The Freedom in American Songs by Kathleen Winter

the-freedom-in-american-songsIn the latest issue of Quill and Quire, writer and editor John Metcalf writes of the short story that it “does not translate us to another world; it drives us deeper into this one.” Depth being the object, rather than anything sweeping. As a reader, an advantage of the short story over the novel is one can read it once, and then promptly read it again, “read it again” being the best advice to anyone complaining about a short story being over too soon, about being left wanting to know what happens next. That reader so intent on what happens next, it might be suggested, is focusing on all the wrong details—what’s outside of the story rather than what is within. It’s a curious perspective. But I understand it, in part.

I understand it, in part, because I too like sweeping, especially when I’m turning the pages of a book. The short story collection often lacks momentum, its stories not necessarily meant to be read one after the other, each one considered singularly instead.

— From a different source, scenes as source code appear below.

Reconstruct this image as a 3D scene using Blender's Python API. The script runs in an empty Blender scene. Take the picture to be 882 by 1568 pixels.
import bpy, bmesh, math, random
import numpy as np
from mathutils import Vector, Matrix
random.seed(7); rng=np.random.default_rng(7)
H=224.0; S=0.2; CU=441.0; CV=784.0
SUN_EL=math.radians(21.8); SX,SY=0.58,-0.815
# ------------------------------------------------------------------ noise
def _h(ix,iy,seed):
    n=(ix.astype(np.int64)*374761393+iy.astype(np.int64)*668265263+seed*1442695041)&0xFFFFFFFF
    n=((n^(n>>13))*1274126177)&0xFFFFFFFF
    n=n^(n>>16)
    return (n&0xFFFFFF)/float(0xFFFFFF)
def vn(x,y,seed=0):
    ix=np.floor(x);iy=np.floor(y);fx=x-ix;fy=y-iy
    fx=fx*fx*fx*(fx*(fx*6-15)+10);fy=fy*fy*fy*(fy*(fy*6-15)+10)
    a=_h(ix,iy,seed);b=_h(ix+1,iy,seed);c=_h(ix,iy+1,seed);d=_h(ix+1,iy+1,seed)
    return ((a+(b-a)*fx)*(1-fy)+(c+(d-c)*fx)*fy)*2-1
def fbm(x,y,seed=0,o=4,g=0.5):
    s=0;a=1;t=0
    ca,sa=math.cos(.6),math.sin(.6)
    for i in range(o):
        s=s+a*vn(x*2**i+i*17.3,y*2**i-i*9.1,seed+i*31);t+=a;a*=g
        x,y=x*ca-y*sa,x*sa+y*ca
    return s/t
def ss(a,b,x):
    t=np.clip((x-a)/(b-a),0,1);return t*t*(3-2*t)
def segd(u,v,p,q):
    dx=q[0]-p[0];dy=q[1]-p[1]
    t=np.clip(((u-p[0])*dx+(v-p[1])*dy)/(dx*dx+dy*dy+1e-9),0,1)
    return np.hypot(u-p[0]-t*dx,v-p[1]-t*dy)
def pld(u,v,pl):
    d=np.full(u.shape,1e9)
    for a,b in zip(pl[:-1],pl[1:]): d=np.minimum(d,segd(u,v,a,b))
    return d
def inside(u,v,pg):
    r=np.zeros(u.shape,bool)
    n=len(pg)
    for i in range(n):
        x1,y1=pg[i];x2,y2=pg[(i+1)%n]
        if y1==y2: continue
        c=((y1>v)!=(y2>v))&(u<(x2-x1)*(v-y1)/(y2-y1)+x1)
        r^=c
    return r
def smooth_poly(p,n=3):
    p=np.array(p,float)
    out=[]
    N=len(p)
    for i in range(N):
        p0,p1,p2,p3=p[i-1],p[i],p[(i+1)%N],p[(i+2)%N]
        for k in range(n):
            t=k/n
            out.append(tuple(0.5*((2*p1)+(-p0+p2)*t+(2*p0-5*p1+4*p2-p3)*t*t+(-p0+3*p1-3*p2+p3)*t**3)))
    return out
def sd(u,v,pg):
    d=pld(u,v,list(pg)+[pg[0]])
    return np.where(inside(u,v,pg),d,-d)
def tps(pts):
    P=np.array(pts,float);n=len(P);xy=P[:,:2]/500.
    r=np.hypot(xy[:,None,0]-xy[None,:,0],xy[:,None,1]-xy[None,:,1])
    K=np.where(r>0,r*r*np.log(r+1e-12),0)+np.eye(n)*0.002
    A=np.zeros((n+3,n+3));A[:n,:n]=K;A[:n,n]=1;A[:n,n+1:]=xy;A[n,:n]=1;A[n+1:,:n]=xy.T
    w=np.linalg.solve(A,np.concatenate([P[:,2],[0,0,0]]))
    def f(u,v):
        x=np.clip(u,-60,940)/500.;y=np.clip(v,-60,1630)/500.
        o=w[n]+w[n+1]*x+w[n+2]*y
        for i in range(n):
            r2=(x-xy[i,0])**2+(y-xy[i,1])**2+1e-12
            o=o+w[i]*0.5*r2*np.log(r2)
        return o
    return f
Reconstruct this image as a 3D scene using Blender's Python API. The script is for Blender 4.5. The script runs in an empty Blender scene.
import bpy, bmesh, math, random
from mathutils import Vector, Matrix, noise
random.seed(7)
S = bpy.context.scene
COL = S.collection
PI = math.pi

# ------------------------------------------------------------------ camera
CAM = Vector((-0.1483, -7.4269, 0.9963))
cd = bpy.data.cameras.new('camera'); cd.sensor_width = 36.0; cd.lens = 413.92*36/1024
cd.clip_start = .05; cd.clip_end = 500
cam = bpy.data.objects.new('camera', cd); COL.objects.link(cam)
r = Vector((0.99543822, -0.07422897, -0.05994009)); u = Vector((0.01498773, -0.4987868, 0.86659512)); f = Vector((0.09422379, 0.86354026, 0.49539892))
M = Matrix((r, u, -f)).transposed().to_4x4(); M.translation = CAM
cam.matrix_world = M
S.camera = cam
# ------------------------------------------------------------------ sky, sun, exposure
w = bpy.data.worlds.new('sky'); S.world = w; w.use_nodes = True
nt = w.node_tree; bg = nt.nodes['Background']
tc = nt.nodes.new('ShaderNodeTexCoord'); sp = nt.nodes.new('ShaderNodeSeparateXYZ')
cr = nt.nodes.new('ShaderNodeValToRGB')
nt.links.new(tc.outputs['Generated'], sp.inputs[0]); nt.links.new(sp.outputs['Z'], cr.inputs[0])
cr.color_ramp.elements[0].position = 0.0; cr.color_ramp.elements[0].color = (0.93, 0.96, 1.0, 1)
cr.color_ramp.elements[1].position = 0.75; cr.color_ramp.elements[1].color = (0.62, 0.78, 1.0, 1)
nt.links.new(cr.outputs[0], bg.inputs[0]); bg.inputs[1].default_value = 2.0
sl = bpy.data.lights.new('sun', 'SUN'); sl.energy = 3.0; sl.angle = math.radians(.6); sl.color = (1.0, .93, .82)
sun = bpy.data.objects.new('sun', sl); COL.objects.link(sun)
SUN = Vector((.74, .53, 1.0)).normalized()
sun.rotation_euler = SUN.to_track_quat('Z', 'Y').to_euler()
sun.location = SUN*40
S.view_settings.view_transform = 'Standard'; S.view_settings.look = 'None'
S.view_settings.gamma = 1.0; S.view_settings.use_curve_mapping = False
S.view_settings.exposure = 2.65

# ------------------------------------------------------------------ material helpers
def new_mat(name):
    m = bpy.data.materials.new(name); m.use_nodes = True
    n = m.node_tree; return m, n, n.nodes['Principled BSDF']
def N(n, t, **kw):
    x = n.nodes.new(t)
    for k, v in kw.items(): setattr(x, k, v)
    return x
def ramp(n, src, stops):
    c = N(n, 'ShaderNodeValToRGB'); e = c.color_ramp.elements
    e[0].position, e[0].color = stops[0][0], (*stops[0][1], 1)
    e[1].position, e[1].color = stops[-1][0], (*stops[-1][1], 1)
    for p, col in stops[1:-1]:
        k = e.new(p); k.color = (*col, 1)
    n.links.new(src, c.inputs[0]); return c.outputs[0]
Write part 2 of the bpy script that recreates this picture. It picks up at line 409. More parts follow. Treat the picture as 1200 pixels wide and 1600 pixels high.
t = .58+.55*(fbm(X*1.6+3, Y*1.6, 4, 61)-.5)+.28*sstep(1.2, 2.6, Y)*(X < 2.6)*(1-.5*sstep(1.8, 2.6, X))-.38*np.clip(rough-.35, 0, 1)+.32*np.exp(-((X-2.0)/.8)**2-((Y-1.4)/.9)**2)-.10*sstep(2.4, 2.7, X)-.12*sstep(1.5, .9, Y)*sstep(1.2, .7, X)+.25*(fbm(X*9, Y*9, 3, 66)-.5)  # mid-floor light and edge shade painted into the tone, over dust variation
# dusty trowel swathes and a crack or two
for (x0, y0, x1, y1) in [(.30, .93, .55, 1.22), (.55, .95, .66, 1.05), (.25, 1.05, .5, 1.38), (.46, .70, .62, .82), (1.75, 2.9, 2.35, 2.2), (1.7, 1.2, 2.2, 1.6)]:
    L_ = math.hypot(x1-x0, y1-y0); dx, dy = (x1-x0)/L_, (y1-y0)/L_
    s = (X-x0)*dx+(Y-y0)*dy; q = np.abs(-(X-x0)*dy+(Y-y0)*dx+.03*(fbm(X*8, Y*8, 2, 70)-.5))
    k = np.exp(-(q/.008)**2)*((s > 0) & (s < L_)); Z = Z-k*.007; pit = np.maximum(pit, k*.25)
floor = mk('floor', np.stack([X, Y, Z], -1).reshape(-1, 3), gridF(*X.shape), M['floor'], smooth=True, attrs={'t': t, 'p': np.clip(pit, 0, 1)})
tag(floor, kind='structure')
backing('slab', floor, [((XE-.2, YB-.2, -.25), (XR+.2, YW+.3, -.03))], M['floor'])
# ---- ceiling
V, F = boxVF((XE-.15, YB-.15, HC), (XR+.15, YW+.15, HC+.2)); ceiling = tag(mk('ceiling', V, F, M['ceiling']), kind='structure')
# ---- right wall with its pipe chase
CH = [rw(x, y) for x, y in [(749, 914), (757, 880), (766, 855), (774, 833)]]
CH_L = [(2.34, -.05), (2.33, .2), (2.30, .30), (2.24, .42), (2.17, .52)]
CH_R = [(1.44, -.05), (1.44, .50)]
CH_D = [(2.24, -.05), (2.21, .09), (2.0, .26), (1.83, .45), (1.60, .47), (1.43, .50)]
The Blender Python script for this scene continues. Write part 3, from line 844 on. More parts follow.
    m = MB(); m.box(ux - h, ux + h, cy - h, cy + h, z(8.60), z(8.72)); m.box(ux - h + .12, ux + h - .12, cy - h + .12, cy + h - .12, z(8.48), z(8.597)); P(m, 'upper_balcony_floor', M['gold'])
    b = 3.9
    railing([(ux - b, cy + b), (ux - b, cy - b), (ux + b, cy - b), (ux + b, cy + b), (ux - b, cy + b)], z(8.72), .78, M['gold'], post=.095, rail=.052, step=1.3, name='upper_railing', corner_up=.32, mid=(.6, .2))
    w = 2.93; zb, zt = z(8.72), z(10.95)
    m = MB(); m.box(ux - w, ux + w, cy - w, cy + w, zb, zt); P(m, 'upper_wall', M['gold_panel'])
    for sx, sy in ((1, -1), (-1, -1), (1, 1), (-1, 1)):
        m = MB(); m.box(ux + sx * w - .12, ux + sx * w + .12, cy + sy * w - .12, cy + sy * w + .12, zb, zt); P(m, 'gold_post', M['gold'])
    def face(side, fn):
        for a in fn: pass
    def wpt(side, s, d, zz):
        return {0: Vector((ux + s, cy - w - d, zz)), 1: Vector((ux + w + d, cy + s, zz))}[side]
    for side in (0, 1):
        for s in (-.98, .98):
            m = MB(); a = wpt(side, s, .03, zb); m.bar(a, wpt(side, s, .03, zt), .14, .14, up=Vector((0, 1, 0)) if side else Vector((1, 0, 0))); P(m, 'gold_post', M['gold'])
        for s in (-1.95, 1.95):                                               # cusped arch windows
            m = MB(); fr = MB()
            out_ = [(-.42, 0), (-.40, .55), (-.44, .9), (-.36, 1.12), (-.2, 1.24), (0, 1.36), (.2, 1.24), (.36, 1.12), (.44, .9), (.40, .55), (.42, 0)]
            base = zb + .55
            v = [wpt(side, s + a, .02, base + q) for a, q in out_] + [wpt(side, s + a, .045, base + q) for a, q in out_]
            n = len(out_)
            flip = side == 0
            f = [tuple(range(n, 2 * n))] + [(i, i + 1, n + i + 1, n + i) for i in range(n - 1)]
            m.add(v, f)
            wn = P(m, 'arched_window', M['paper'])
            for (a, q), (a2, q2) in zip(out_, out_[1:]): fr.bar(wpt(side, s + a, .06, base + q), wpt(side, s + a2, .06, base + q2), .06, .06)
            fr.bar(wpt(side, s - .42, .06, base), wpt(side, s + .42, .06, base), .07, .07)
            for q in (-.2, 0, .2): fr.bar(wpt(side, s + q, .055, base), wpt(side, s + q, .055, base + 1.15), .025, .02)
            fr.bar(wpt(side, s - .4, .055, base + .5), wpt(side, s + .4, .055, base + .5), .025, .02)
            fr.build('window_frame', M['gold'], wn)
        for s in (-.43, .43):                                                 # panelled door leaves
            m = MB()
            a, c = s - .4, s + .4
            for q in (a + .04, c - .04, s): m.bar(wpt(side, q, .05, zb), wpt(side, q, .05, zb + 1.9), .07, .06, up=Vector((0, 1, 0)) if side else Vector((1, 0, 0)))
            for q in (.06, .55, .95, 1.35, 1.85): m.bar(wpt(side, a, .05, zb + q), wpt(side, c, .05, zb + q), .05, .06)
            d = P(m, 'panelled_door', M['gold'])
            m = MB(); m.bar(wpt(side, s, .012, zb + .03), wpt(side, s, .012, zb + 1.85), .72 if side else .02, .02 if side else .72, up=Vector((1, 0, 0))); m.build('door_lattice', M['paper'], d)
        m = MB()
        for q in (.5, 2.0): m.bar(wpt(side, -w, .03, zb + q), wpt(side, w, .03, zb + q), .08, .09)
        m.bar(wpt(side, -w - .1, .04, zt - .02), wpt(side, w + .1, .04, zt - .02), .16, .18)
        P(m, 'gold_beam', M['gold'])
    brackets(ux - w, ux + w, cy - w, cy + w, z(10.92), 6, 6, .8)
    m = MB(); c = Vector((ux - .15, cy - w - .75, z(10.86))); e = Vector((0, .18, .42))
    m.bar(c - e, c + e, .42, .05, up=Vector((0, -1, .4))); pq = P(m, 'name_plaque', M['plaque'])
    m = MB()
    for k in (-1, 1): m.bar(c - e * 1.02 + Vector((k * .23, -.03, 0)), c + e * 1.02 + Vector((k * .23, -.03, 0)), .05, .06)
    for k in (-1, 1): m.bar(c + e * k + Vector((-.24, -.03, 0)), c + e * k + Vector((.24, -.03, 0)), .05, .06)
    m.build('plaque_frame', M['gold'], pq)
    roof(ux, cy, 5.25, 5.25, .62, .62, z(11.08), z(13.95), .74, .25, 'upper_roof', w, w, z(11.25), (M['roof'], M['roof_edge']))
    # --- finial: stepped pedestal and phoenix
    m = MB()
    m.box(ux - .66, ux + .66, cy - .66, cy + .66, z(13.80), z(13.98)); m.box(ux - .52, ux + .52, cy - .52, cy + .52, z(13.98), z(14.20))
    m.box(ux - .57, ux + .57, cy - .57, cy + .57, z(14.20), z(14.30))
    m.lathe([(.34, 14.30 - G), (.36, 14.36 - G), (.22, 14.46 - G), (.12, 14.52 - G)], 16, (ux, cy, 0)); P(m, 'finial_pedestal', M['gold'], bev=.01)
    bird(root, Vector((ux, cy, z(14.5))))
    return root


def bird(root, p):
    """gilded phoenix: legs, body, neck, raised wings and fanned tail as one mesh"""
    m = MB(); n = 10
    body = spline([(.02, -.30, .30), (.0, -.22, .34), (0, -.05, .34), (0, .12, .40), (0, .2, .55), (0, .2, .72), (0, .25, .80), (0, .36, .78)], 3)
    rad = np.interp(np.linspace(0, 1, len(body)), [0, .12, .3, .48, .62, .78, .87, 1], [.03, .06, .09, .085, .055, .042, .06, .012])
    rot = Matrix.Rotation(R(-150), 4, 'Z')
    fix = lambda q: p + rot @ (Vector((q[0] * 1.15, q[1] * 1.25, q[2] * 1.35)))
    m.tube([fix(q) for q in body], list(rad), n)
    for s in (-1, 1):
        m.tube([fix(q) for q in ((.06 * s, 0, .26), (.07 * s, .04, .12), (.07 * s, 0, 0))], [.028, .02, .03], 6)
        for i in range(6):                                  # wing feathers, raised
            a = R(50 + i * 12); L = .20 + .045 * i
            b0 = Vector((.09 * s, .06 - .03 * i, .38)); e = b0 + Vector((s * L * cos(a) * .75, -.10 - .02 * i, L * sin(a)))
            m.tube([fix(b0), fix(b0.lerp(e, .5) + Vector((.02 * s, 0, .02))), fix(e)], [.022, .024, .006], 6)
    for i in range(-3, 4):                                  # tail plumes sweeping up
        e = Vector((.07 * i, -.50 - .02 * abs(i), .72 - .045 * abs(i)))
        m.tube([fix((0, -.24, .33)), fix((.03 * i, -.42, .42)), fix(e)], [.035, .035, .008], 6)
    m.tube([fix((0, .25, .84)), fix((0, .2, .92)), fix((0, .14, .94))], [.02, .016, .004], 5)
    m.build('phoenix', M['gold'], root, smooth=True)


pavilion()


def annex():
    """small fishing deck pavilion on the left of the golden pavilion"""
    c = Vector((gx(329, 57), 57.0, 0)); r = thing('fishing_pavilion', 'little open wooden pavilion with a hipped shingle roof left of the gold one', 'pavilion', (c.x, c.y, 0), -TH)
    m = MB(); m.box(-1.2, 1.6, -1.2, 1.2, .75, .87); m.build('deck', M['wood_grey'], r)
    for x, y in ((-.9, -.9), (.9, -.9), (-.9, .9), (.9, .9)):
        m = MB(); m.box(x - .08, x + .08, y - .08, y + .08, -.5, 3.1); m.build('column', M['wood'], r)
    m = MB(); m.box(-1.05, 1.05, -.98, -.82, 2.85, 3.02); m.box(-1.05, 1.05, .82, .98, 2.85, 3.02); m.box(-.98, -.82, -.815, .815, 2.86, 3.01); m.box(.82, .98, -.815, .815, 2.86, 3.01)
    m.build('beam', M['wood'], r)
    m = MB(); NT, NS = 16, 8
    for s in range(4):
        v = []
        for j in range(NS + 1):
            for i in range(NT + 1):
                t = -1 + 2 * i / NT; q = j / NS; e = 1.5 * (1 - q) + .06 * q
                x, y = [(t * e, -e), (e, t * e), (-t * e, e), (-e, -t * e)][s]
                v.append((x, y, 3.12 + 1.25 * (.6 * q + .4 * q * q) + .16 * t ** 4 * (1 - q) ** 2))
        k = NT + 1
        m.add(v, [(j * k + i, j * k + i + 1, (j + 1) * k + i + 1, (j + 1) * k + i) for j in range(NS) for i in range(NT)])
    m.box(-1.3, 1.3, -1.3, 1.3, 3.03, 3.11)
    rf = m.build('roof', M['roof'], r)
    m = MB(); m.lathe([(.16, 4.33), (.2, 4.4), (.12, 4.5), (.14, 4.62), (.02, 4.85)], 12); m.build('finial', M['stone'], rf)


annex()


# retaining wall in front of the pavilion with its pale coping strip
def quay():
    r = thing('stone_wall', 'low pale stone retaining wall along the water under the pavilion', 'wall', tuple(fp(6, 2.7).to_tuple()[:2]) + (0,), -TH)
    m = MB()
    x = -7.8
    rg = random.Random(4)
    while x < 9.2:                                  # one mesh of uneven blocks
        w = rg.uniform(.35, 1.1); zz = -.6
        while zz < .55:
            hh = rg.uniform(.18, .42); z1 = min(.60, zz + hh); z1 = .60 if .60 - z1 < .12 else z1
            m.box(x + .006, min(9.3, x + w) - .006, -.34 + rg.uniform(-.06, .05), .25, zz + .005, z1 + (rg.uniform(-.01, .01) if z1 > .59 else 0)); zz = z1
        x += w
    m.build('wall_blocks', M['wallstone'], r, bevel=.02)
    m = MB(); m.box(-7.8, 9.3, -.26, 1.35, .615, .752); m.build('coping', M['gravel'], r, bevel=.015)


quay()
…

But it’s a book after all, and its service then is less for the reader than for the stories themselves—a thoroughly worthy mission, to deliver them from ephemera. And deliver them to the reader too, yes, but we like one page to lead to another. An unlinked short story collection can be a bumpy road, so it helps when the stories are good, as is the case of The Freedom in American Songs by Kathleen Winter (and edited by John Metcalf, no less).

My favourite story in this collection was “Flyaway”, a bizarre, twisted story of motherhood from the perspective of a woman who is not a mother and therefore has a most objective point of view on the subject, her objectiveness not entirely undermined by the fact that she deranged. I also loved “Every Waking Moment”, a love story told outside the lines, and so are most of these tales, actually.

“The Freedom in American Songs” recounts a long-ago love between a high school boy and his flamboyant classmate, a story full of yearning and which ends in heartbreak. “Of the Fountain” concludes with a similar gut-punch, a woman’s fascination with a neighbourhood eccentric causing them both trouble, and teaching none of the lessons the story’s beginning supposes. “You Seem a Bit Sad” comes from the same kind of point of view, illuminating the strange intimacy that arrives between people who brush past one another in day-to-day life, those small reprieves from loneliness. In two of “The Marianne Stories” that begin the collection, the title character’s loneliness is self-imposed, resulting from her move to a small village whose inhabitants aren’t sure of her intentions (and neither she of theirs), and she aches to be among them just  as much as the chasm between them is gaping.

These are stories of misfits, though never for the usual reasons, often for small reasons that stay under the radar. These are stories that start off with remarkable first lines and paragraphs, lines that don’t pull you in necessarily, but they make you want to follow them. These stories are steeped in details, page 32 standing out in particular as the greatest inventory of a streetscape that I have ever encountered, right now to knickknacks on a mantlepiece spied through a window with its curtains open. Stories whose narrators’ intentions are never entirely pure, these characters standing on the cusp of self-awareness. Stories whose revelations are never the obvious ones, or the easy ones. Stories about the possibility of change, rather than change itself. Stories that each stand on their own, and are difficult to thread together in a paragraph. Or a sentence.

Except that each of them begs to be read once, and then again.